— BEGIN —

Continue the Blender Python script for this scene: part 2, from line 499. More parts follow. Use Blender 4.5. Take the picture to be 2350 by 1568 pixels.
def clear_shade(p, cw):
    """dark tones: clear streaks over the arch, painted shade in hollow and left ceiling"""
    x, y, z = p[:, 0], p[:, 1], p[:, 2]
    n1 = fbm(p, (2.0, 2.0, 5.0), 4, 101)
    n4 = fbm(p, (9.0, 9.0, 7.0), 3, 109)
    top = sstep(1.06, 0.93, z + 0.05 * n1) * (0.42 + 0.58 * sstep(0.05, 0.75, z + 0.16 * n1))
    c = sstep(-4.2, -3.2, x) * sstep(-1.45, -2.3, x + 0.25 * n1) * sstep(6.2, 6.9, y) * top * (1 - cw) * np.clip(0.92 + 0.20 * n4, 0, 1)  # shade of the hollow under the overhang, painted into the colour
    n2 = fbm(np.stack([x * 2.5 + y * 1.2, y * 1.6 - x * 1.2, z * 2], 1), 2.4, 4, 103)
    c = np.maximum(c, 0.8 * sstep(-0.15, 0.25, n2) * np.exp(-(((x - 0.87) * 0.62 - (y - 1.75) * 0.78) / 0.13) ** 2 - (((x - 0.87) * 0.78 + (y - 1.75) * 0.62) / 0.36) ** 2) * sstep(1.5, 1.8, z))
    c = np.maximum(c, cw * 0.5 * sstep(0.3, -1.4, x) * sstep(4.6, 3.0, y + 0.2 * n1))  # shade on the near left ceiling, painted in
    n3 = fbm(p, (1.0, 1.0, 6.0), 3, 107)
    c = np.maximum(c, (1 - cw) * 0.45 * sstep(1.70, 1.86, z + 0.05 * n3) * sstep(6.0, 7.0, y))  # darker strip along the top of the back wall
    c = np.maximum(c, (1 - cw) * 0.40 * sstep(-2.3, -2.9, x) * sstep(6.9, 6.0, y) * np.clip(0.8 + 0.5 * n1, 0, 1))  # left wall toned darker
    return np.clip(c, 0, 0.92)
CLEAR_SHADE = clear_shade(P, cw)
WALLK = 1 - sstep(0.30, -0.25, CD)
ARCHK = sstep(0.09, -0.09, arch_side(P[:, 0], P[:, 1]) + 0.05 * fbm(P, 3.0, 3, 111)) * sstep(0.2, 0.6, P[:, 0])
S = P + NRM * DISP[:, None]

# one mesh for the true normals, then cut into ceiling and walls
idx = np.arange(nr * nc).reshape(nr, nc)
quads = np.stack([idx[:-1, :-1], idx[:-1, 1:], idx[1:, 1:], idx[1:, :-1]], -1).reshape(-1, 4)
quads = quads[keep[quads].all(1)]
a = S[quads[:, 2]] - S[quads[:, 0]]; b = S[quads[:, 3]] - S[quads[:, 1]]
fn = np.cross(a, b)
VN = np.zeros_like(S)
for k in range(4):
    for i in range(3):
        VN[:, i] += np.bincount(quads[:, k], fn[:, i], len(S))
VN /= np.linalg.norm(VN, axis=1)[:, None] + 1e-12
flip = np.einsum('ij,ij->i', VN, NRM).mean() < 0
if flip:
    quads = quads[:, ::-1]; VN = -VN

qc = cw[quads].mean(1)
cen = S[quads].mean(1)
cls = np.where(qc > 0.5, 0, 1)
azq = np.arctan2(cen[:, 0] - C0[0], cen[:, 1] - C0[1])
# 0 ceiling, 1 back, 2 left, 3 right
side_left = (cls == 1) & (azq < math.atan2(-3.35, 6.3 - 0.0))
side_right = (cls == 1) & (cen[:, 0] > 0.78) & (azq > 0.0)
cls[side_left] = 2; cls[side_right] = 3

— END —

• Description of the task: Extract the complete data, matching each line exactly.

• Task answer:
Continue the Blender Python script for this scene: part 2, from line 499. More parts follow. Use Blender 4.5. Take the picture to be 2350 by 1568 pixels.
def clear_shade(p, cw):
    """dark tones: clear streaks over the arch, painted shade in hollow and left ceiling"""
    x, y, z = p[:, 0], p[:, 1], p[:, 2]
    n1 = fbm(p, (2.0, 2.0, 5.0), 4, 101)
    n4 = fbm(p, (9.0, 9.0, 7.0), 3, 109)
    top = sstep(1.06, 0.93, z + 0.05 * n1) * (0.42 + 0.58 * sstep(0.05, 0.75, z + 0.16 * n1))
    c = sstep(-4.2, -3.2, x) * sstep(-1.45, -2.3, x + 0.25 * n1) * sstep(6.2, 6.9, y) * top * (1 - cw) * np.clip(0.92 + 0.20 * n4, 0, 1)  # shade of the hollow under the overhang, painted into the colour
    n2 = fbm(np.stack([x * 2.5 + y * 1.2, y * 1.6 - x * 1.2, z * 2], 1), 2.4, 4, 103)
    c = np.maximum(c, 0.8 * sstep(-0.15, 0.25, n2) * np.exp(-(((x - 0.87) * 0.62 - (y - 1.75) * 0.78) / 0.13) ** 2 - (((x - 0.87) * 0.78 + (y - 1.75) * 0.62) / 0.36) ** 2) * sstep(1.5, 1.8, z))
    c = np.maximum(c, cw * 0.5 * sstep(0.3, -1.4, x) * sstep(4.6, 3.0, y + 0.2 * n1))  # shade on the near left ceiling, painted in
    n3 = fbm(p, (1.0, 1.0, 6.0), 3, 107)
    c = np.maximum(c, (1 - cw) * 0.45 * sstep(1.70, 1.86, z + 0.05 * n3) * sstep(6.0, 7.0, y))  # darker strip along the top of the back wall
    c = np.maximum(c, (1 - cw) * 0.40 * sstep(-2.3, -2.9, x) * sstep(6.9, 6.0, y) * np.clip(0.8 + 0.5 * n1, 0, 1))  # left wall toned darker
    return np.clip(c, 0, 0.92)
CLEAR_SHADE = clear_shade(P, cw)
WALLK = 1 - sstep(0.30, -0.25, CD)
ARCHK = sstep(0.09, -0.09, arch_side(P[:, 0], P[:, 1]) + 0.05 * fbm(P, 3.0, 3, 111)) * sstep(0.2, 0.6, P[:, 0])
S = P + NRM * DISP[:, None]

# one mesh for the true normals, then cut into ceiling and walls
idx = np.arange(nr * nc).reshape(nr, nc)
quads = np.stack([idx[:-1, :-1], idx[:-1, 1:], idx[1:, 1:], idx[1:, :-1]], -1).reshape(-1, 4)
quads = quads[keep[quads].all(1)]
a = S[quads[:, 2]] - S[quads[:, 0]]; b = S[quads[:, 3]] - S[quads[:, 1]]
fn = np.cross(a, b)
VN = np.zeros_like(S)
for k in range(4):
    for i in range(3):
        VN[:, i] += np.bincount(quads[:, k], fn[:, i], len(S))
VN /= np.linalg.norm(VN, axis=1)[:, None] + 1e-12
flip = np.einsum('ij,ij->i', VN, NRM).mean() < 0
if flip:
    quads = quads[:, ::-1]; VN = -VN

qc = cw[quads].mean(1)
cen = S[quads].mean(1)
cls = np.where(qc > 0.5, 0, 1)
azq = np.arctan2(cen[:, 0] - C0[0], cen[:, 1] - C0[1])
# 0 ceiling, 1 back, 2 left, 3 right
side_left = (cls == 1) & (azq < math.atan2(-3.35, 6.3 - 0.0))
side_right = (cls == 1) & (cen[:, 0] > 0.78) & (azq > 0.0)
cls[side_left] = 2; cls[side_right] = 3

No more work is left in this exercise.